Um curioso paralelo entre a disciplina esportiva e a conquista progressiva da sexualidade é algo que poucos artistas se atreveriam a tentar descrever, equacionar. Mas o que Tilly Walden fez em seu livro Spinning é algo que foi além disso: os próprios movimentos do aprendizado esportivo, em seus quadrinhos, conduzem a uma liberação progressiva da vontade, e o resultado é possivelmente a melhor história em quadrinhos publicada em 2019, já no epílogo do ano.
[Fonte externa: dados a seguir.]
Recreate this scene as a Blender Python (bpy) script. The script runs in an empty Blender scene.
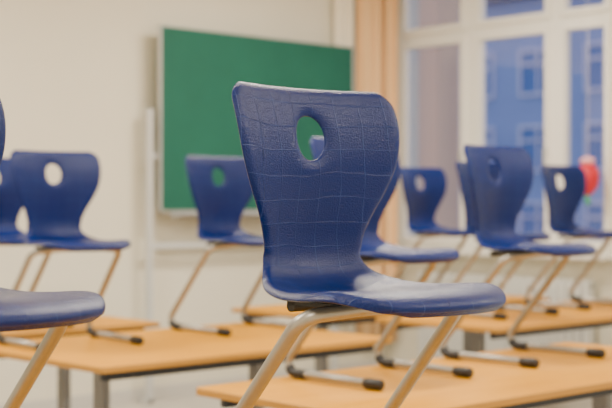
import bpy, bmesh, math, random
from mathutils import Vector, Matrix
random.seed(3)
S = bpy.context.scene
D = bpy.data

# ---------------------------------------------------------------- materials
def mat(name, col, rough=0.6, metal=0.0, spec=0.5, noise=None, bump=0.0, bscale=200, emit=None, estr=0):
    m = D.materials.new(name); m.use_nodes = True
    nt = m.node_tree; b = nt.nodes['Principled BSDF']
    b.inputs['Base Color'].default_value = (*col, 1)
    b.inputs['Roughness'].default_value = rough
    b.inputs['Metallic'].default_value = metal
    b.inputs['Specular IOR Level'].default_value = spec
    if emit:
        b.inputs['Emission Color'].default_value = (*emit, 1)
        b.inputs['Emission Strength'].default_value = estr
    tc = nt.nodes.new('ShaderNodeTexCoord')
    if noise:
        n = nt.nodes.new('ShaderNodeTexNoise'); n.inputs['Scale'].default_value = noise[0]
        n.inputs['Detail'].default_value = 5
        r = nt.nodes.new('ShaderNodeValToRGB')
        k = noise[1]
        r.color_ramp.elements[0].position = .3; r.color_ramp.elements[1].position = .7
        r.color_ramp.elements[0].color = (*[c*(1-k) for c in col], 1)
        r.color_ramp.elements[1].color = (*[min(1, c*(1+k)) for c in col], 1)
        nt.links.new(tc.outputs['Object'], n.inputs['Vector'])
        nt.links.new(n.outputs['Fac'], r.inputs['Fac'])
        nt.links.new(r.outputs['Color'], b.inputs['Base Color'])
    if bump:
        n2 = nt.nodes.new('ShaderNodeTexNoise'); n2.inputs['Scale'].default_value = bscale
        bp = nt.nodes.new('ShaderNodeBump'); bp.inputs['Strength'].default_value = bump
        bp.inputs['Distance'].default_value = .002
        nt.links.new(tc.outputs['Object'], n2.inputs['Vector'])
        nt.links.new(n2.outputs['Fac'], bp.inputs['Height'])
        nt.links.new(bp.outputs['Normal'], b.inputs['Normal'])
    return m

M_wall = mat('cream_wall_paint', (.81, .770, .635), .85, noise=(1.5, .02), bump=.15, bscale=120)
M_ceil = mat('ceiling_paint', (.82, .81, .78), .9, noise=(2, .01))
M_floor = mat('linoleum', (.56, .53, .47), .45, noise=(9, .08))
M_base = mat('baseboard_paint', (.62, .60, .56), .5)
M_white = mat('white_window_paint', (.92, .90, .85), .4)
M_board = mat('green_chalkboard', (.013, .120, .083), .65, spec=.3, noise=(2.5, .08))
M_alu = mat('aluminium', (.62, .63, .64), .4, .6)
M_grey = mat('grey_paint_metal', (.62, .63, .63), .45, .1)
M_leg = mat('table_leg_paint', (.22, .22, .225), .45, .3)
M_tube = mat('champagne_metal', (.36, .345, .315), .38, .6, noise=(60, .04))
M_black = mat('black_plastic', (.012, .012, .014), .45)
M_dark = mat('dark_steel', (.025, .027, .034), .4, .3)
M_cream = mat('cream_curtain_cloth', (.92, .84, .68), .9, bump=.3, bscale=400)
M_orange = mat('apricot_curtain_cloth', (.92, .62, .33), .9, bump=.3, bscale=400)
M_red = mat('red_paper', (.60, .008, .03), .6)
M_pink = mat('pink_paper', (.9, .45, .5), .6)
M_green = mat('green_paper', (.05, .35, .12), .6)
M_rad = mat('radiator_enamel', (.75, .75, .73), .4)

def wood_mat():
    m = D.materials.new('beech_laminate'); m.use_nodes = True
    nt = m.node_tree; b = nt.nodes['Principled BSDF']
    tc = nt.nodes.new('ShaderNodeTexCoord'); mp = nt.nodes.new('ShaderNodeMapping')
    mp.inputs['Scale'].default_value = (1.2, 26, 26)
    n = nt.nodes.new('ShaderNodeTexNoise'); n.inputs['Scale'].default_value = 2.4; n.inputs['Detail'].default_value = 6
    r = nt.nodes.new('ShaderNodeValToRGB')
    r.color_ramp.elements[0].position = .3; r.color_ramp.elements[1].position = .72
    r.color_ramp.elements[0].color = (.62, .262, .006, 1)
    r.color_ramp.elements[1].color = (.75, .345, .014, 1)
    nt.links.new(tc.outputs['Object'], mp.inputs['Vector']); nt.links.new(mp.outputs[0], n.inputs['Vector'])
    nt.links.new(n.outputs['Fac'], r.inputs['Fac']); nt.links.new(r.outputs['Color'], b.inputs['Base Color'])
    b.inputs['Roughness'].default_value = .5
    b.inputs['Specular IOR Level'].default_value = .14
    return m
M_wood = wood_mat()
M_edge = mat('beech_edge_band', (.48, .22, .025), .5)

def shell_mat():
    m = D.materials.new('blue_polypropylene'); m.use_nodes = True
    nt = m.node_tree; L = nt.links.new; b = nt.nodes['Principled BSDF']
    uv = nt.nodes.new('ShaderNodeUVMap'); uv.uv_map = 'UVMap'
    nz = nt.nodes.new('ShaderNodeTexNoise'); nz.inputs['Scale'].default_value = 6
    L(uv.outputs[0], nz.inputs['Vector'])
    sc = nt.nodes.new('ShaderNodeVectorMath'); sc.operation = 'SCALE'; sc.inputs['Scale'].default_value = .026
    L(nz.outputs['Color'], sc.inputs[0])
    ad = nt.nodes.new('ShaderNodeVectorMath'); ad.operation = 'ADD'
    L(uv.outputs[0], ad.inputs[0]); L(sc.outputs[0], ad.inputs[1])
    sp = nt.nodes.new('ShaderNodeSeparateXYZ'); L(ad.outputs[0], sp.inputs[0])
    outs = []
    for k, sca in (('X', 18), ('Y', 21)):
        a = nt.nodes.new('ShaderNodeMath'); a.operation = 'MULTIPLY'; a.inputs[1].default_value = sca; L(sp.outputs[k], a.inputs[0])
        f = nt.nodes.new('ShaderNodeMath'); f.operation = 'FRACT'; L(a.outputs[0], f.inputs[0])
        s = nt.nodes.new('ShaderNodeMath'); s.operation = 'SUBTRACT'; s.inputs[1].default_value = .5; L(f.outputs[0], s.inputs[0])
        ab = nt.nodes.new('ShaderNodeMath'); ab.operation = 'ABSOLUTE'; L(s.outputs[0], ab.inputs[0])
        mr = nt.nodes.new('ShaderNodeMapRange'); mr.inputs['From Min'].default_value = 0; mr.inputs['From Max'].default_value = .026
        mr.inputs['To Min'].default_value = 1; mr.inputs['To Max'].default_value = 0; L(ab.outputs[0], mr.inputs['Value'])
        outs.append(mr)
    mx = nt.nodes.new('ShaderNodeMath'); mx.operation = 'MAXIMUM'; L(outs[0].outputs[0], mx.inputs[0]); L(outs[1].outputs[0], mx.inputs[1])
    br = nt.nodes.new('ShaderNodeTexNoise'); br.inputs['Scale'].default_value = 14; L(uv.outputs[0], br.inputs['Vector'])
    bm_ = nt.nodes.new('ShaderNodeMapRange'); bm_.inputs['From Min'].default_value=.30; bm_.inputs['From Max'].default_value=.62; L(br.outputs['Fac'], bm_.inputs['Value'])
    ml = nt.nodes.new('ShaderNodeMath'); ml.operation = 'MULTIPLY'; L(mx.outputs[0], ml.inputs[0]); L(bm_.outputs[0], ml.inputs[1])
    mix = nt.nodes.new('ShaderNodeMix'); mix.data_type = 'RGBA'
    mix.inputs['A'].default_value = (.0005, .0120, .112, 1); mix.inputs['B'].default_value = (.020, .048, .21, 1)  # embossed grid lines coloured lighter in patches, a painted-in specular highlight
    L(ml.outputs[0], mix.inputs['Factor']); L(mix.outputs['Result'], b.inputs['Base Color'])
    gr = nt.nodes.new('ShaderNodeTexNoise'); gr.inputs['Scale'].default_value = 300; gr.inputs['Detail'].default_value = 2; L(uv.outputs[0], gr.inputs['Vector'])
    b1 = nt.nodes.new('ShaderNodeBump'); b1.inputs['Strength'].default_value = .75; b1.inputs['Distance'].default_value = .002; L(gr.outputs['Fac'], b1.inputs['Height'])
    b2 = nt.nodes.new('ShaderNodeBump'); b2.inputs['Strength'].default_value = .5; b2.inputs['Distance'].default_value = .0012; L(mx.outputs[0], b2.inputs['Height'])
    L(b1.outputs[0], b2.inputs['Normal']); L(b2.outputs[0], b.inputs['Normal'])
    b.inputs['Roughness'].default_value = .25
    b.inputs['Specular IOR Level'].default_value = .28
    return m
M_shell = shell_mat()

# ---------------------------------------------------------------- helpers
def obj(name, me, mats=(), parent=None, loc=(0,0,0), rot=(0,0,0)):
    o = D.objects.new(name, me); S.collection.objects.link(o)
    if me is not None and not len(me.materials):
        for m in mats: me.materials.append(m)
    o.location = loc; o.rotation_euler = rot
    if parent: o.parent = parent
    return o

def add_box(bm, lo, hi, mi=0):
    vs = [bm.verts.new((x, y, z)) for x in (lo[0], hi[0]) for y in (lo[1], hi[1]) for z in (lo[2], hi[2])]
    for q in ((0,1,3,2),(4,6,7,5),(0,4,5,1),(2,3,7,6),(0,2,6,4),(1,5,7,3)):
        f = bm.faces.new([vs[i] for i in q]); f.material_index = mi

def boxes_mesh(name, lst, bevel=0):
    bm = bmesh.new()
    for b in lst: add_box(bm, b[0], b[1], b[2] if len(b) > 2 else 0)
    bmesh.ops.recalc_face_normals(bm, faces=bm.faces[:])
    if bevel: bmesh.ops.bevel(bm, geom=bm.edges[:], offset=bevel, segments=2, affect='EDGES', profile=.5)
    me = D.meshes.new(name); bm.to_mesh(me); bm.free(); return me

def fillet(pts, rad, seg=8):
    out = [Vector(pts[0])]
    for i in range(1, len(pts)-1):
        p0, p, p1 = map(Vector, pts[i-1:i+2]); r = rad[i-1]
        a = (p0-p).normalized(); c = (p1-p).normalized()
        ang = a.angle(c); d = min(r/math.tan(ang/2), (p0-p).length*.48, (p1-p).length*.48)
        r2 = d*math.tan(ang/2)
        ctr = p + (a+c).normalized()*(r2/math.sin(ang/2))
        v0 = p+a*d-ctr; v1 = p+c*d-ctr
        n = v0.cross(v1).normalized(); tot = v0.angle(v1)
        for k in range(seg+1):
            out.append(ctr + Matrix.Rotation(tot*k/seg, 3, n) @ v0)
    out.append(Vector(pts[-1])); return out

def sweep(bm, path, r, n=16, mi=0, radii=None):
    rings = []
    t0 = (path[1]-path[0]).normalized()
    x = t0.orthogonal().normalized()
    for i, p in enumerate(path):
        t = (path[min(i+1, len(path)-1)] - path[max(i-1, 0)]).normalized()
        x = (x - t*x.dot(t)).normalized(); y = t.cross(x)
        rr = radii[i] if radii else r
        rings.append([bm.verts.new(p + (x*math.cos(2*math.pi*k/n) + y*math.sin(2*math.pi*k/n))*rr) for k in range(n)])
    for a, b in zip(rings, rings[1:]):
        for k in range(n):
            f = bm.faces.new((a[k], a[(k+1) % n], b[(k+1) % n], b[k])); f.smooth = True; f.material_index = mi
    for ring in (rings[0][::-1], rings[-1]):
        f = bm.faces.new(ring); f.material_index = mi

def finish(bm, name):
    bmesh.ops.recalc_face_normals(bm, faces=bm.faces[:])
    me = D.meshes.new(name); bm.to_mesh(me); bm.free(); return me

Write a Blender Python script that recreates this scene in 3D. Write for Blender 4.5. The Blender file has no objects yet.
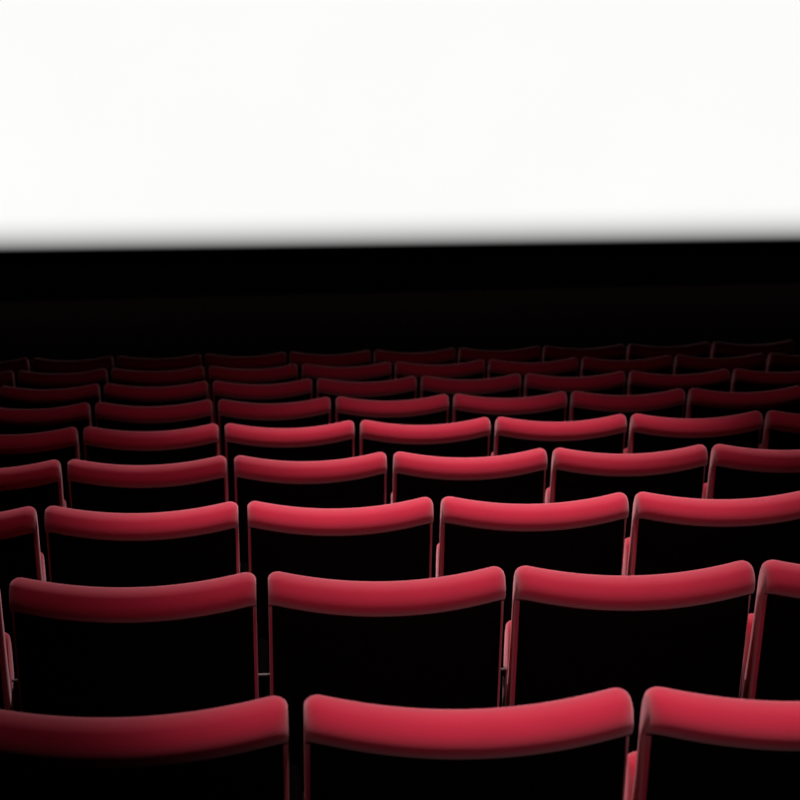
import bpy, bmesh, math, random
from mathutils import Vector, Matrix, Euler
random.seed(4)
sc = bpy.context.scene
C = sc.collection

# ------------------------------------------------------------------ materials
def new_mat(name):
    m = bpy.data.materials.new(name); m.use_nodes = True
    nt = m.node_tree
    return m, nt, nt.nodes['Principled BSDF']

def simple(name, col, rough=.6, noise=0.25, scale=40, bump=.0, spec=.5, metal=0.0):
    m, nt, b = new_mat(name)
    tc = nt.nodes.new('ShaderNodeTexCoord'); no = nt.nodes.new('ShaderNodeTexNoise')
    no.inputs['Scale'].default_value = scale; no.inputs['Detail'].default_value = 4
    nt.links.new(tc.outputs['Object'], no.inputs['Vector'])
    mx = nt.nodes.new('ShaderNodeMix'); mx.data_type = 'RGBA'
    mx.inputs[6].default_value = tuple(c * (1 - noise) for c in col) + (1,)
    mx.inputs[7].default_value = tuple(min(1, c * (1 + noise)) for c in col) + (1,)
    nt.links.new(no.outputs['Fac'], mx.inputs[0]); nt.links.new(mx.outputs[2], b.inputs['Base Color'])
    b.inputs['Roughness'].default_value = rough
    b.inputs['Specular IOR Level'].default_value = spec
    b.inputs['Metallic'].default_value = metal
    if bump:
        bp = nt.nodes.new('ShaderNodeBump'); bp.inputs['Strength'].default_value = bump
        bp.inputs['Distance'].default_value = .003
        nt.links.new(no.outputs['Fac'], bp.inputs['Height']); nt.links.new(bp.outputs[0], b.inputs['Normal'])
    return m, nt, b

VELVET, nt, b = simple('red_velvet', (.55, .003, .034), .8, .10, 9, .25, .25)
b.inputs['Sheen Weight'].default_value = .7
b.inputs['Sheen Roughness'].default_value = .6
b.inputs['Sheen Tint'].default_value = (1, .50, .54, 1)
PANEL, _, _ = simple('black_shell', (.0045, .0025, .002), .7, .3, 60, .1, .0)
BLACKPLASTIC, _, _ = simple('black_plastic', (.0018, .0012, .0012), .8, .2, 50, 0, .0)
STEEL, _, _ = simple('dark_steel', (.08, .065, .06), .4, .2, 50, 0, .5, .7)
CARPET, _, _ = simple('dark_carpet', (.006, .003, .003), .95, .4, 120, 0, .0)
WALLM, _, _ = simple('black_acoustic_wall', (.0018, .0014, .0014), .95, .3, 5, 0, .0)
MASK, _, _ = simple('black_masking_cloth', (.0010, .0010, .0010), .95, .3, 12, .1, .0)

def screen_mat(zlo, zhi, slant):
    m = bpy.data.materials.new('lit_screen'); m.use_nodes = True
    nt = m.node_tree; nt.nodes.clear()
    out = nt.nodes.new('ShaderNodeOutputMaterial'); em = nt.nodes.new('ShaderNodeEmission')
    tc = nt.nodes.new('ShaderNodeTexCoord'); sp = nt.nodes.new('ShaderNodeSeparateXYZ')
    mr = nt.nodes.new('ShaderNodeMapRange'); mr.interpolation_type = 'LINEAR'  # soft glow fade at the lower edge, painted into the emission
    mr.inputs['From Min'].default_value = zlo; mr.inputs['From Max'].default_value = zhi
    nt.links.new(tc.outputs['Object'], sp.inputs[0])
    no = nt.nodes.new('ShaderNodeTexNoise'); no.inputs['Scale'].default_value = .4
    nt.links.new(tc.outputs['Object'], no.inputs['Vector'])
    mx = nt.nodes.new('ShaderNodeMix'); mx.data_type = 'RGBA'
    mx.inputs[6].default_value = (.965, .972, .955, 1); mx.inputs[7].default_value = (.995, .995, .985, 1)
    nt.links.new(no.outputs['Fac'], mx.inputs[0]); nt.links.new(mx.outputs[2], em.inputs['Color'])
    nt.links.new(sp.outputs['Z'], mr.inputs['Value'])
    inv = nt.nodes.new('ShaderNodeMath'); inv.operation = 'SUBTRACT'; inv.inputs[0].default_value = 1
    nt.links.new(mr.outputs['Result'], inv.inputs[1])
    pw = nt.nodes.new('ShaderNodeMath'); pw.operation = 'POWER'; pw.inputs[1].default_value = 1.9
    nt.links.new(inv.outputs[0], pw.inputs[0])
    iv2 = nt.nodes.new('ShaderNodeMath'); iv2.operation = 'SUBTRACT'; iv2.inputs[0].default_value = 1
    nt.links.new(pw.outputs[0], iv2.inputs[1])
    nt.links.new(iv2.outputs[0], em.inputs['Strength'])
    nt.links.new(em.outputs[0], out.inputs['Surface'])
    return m

# ------------------------------------------------------------------ helpers
def obj(name, bm, mat, parent=None, smooth=True, kind=None):
    bmesh.ops.recalc_face_normals(bm, faces=bm.faces)
    me = bpy.data.meshes.new(name); bm.to_mesh(me); bm.free()
    if smooth:
        for p in me.polygons: p.use_smooth = True
    me.materials.append(mat)
    o = bpy.data.objects.new(name, me); C.objects.link(o)
    if parent: o.parent = parent
    if kind: o['kind'] = kind
    return o

def box(bm, x0, x1, y0, y1, z0, z1, bev=0, seg=2):
    r = bmesh.ops.create_cube(bm, size=1)
    for v in r['verts']:
        v.co = Vector((x0 if v.co.x < 0 else x1, y0 if v.co.y < 0 else y1, z0 if v.co.z < 0 else z1))
    if bev:
        es = list({e for v in r['verts'] for e in v.link_edges})
        bmesh.ops.bevel(bm, geom=es, offset=bev, segments=seg, affect='EDGES', profile=.5)

def loft(bm, rings, cap=True):
    vs = [[bm.verts.new(p) for p in r] for r in rings]
    n = len(vs[0])
    for a, b_ in zip(vs, vs[1:]):
        for i in range(n):
            bm.faces.new((a[i], a[(i+1) % n], b_[(i+1) % n], b_[i]))
    if cap:
        bm.faces.new(vs[0]); bm.faces.new(vs[-1])

# ------------------------------------------------------------------ seat
TOP = .93                     # height of the corners of the backrest
TILT = math.radians(13)
PITCH = .56
HW = .2670                    # half width of a backrest
SAG = .030
def back_pt(x, s, t):
    """s = distance up the back measured from its top (negative = down), t = forward of the rear plane"""
    y = -s * math.sin(TILT) + t * math.cos(TILT)
    z = TOP + s * math.cos(TILT) + t * math.sin(TILT)
    y += .030 * (abs(x) / HW) ** 2 - .015               # wraps gently round the sitter
    return Vector((x, y, z))
def sag(x):
    u = min(1, abs(x) / HW)
    return -SAG * (1 - u ** 2.0)

def arc(cx, cy, r, a0, a1, n):
    return [(cx + r * math.cos(math.radians(a0 + (a1 - a0) * i / n)),
             cy + r * math.sin(math.radians(a0 + (a1 - a0) * i / n))) for i in range(n + 1)]

ROLL = .074                  # height of the padded roll on the rear
def back_profile():
    # (t, s) loop, starting on the rear below the roll, going up, over and down the front
    p = [(.016, -.56), (.016, -.45), (.016, -.34), (.016, -.22), (.016, -.13), (.016, -ROLL - .006)]
    # padded roll: a full round over the top, easing into the shell at its lower rear edge
    cx_, cy_, rr = .030, -.0385, .0430
    for a in (-118, -130, -142, -154, -166, -178, 170, 158, 146, 134, 122, 110, 98, 86, 74, 62):
        t_, s_ = cx_ + rr * math.cos(math.radians(a)) * 1.02, cy_ + rr * .90 * math.sin(math.radians(a))
        p.append((t_, s_))
    p += [(.060, -.010), (.069, -.024), (.073, -.045)]
    p += [(.074, -.075), (.074, -.11), (.078, -.17), (.084, -.24), (.096, -.33), (.098, -.40), (.092, -.48), (.080, -.56)]
    return p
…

A autora só tinha 21 anos quando fez essa graphic novel de quase 400 páginas (ela tem 23 anos agora e já publicou sete livros). Spinning é um livro de uma espantosa maturidade, emparelha-se rapidamente com o clássico Retalhos, de Craig Thompson (2009), que trata de tema semelhante, mas do ponto de vista masculino. Tillie Walden retrata a si mesma, jovem menina lésbica, num universo dominado pelos códigos femininos, as patinadoras e suas brincadeiras de meninas, suas crueldades, seus bullyings.
Mas não é de ação que se trata, e sim de movimentos. O livro ganhou o mais prestigioso prêmio de quadrinhos no ano retrasado, o Eisner Award, em 2017. “Walden retrata seus estados emocionais em quadros elegantes: minimalistas, experimentais, mais delicados que a lâmina de um patim, cercados por amostras corajosas do espaço negativo”, escreveu o jornal New York Times sobre o álbum.
“O primeiro amor é importante para todo mundo. Mas quando se jovem e gay não assumida, é algo completamente diferente”, escreve Tillie, que se dedicou à patinação competitiva durante 12 anos de sua vida (desde a mais tenra infância). Ela passa a curtir os grandes ambientes vazios dos ginásios com pistas de gelo, acordando muito cedo para chegar antes das outras meninas. Passa depois a curtir a solidão dos quartos de hotéis em viagens de competição. Sua saga é ilustrada às vezes por rigorosos desenhos esquemáticos, mas na maioria das vezes somente pelo estudo das expressões, das reações, das explosões internas.
Tillie tem uma grande delicadeza em envolver a família, a dedicação do pai nos treinamentos, os próprios métodos de se relacionar com as lembranças. “Você pode pensar que, ao escrever essas memórias, você gostaria de se reconectar com o passado. Mas não funcionou assim comigo. Eu evitei fotografias. Evitei os lugares e as pessoas nessa história o tempo todo”. Ela queria contar uma história diferente, uma “história externa”, algo que desse conta de que ela construía uma história de si mesma naquele momento, e tudo estava constantemente em mudança e sendo reconstruído. Desde essa assombrosa estreia no ramo da autobiografia ilustrada, quando publicava na internet, ela já ganhou os prêmios Ignatz, o Broken Frontier e o Los Angeles Times Book Prize.
Spinning. De Tillie Walden. Tradução de Gabriela Franco. Editora Veneta, 400 págs, 85 reais.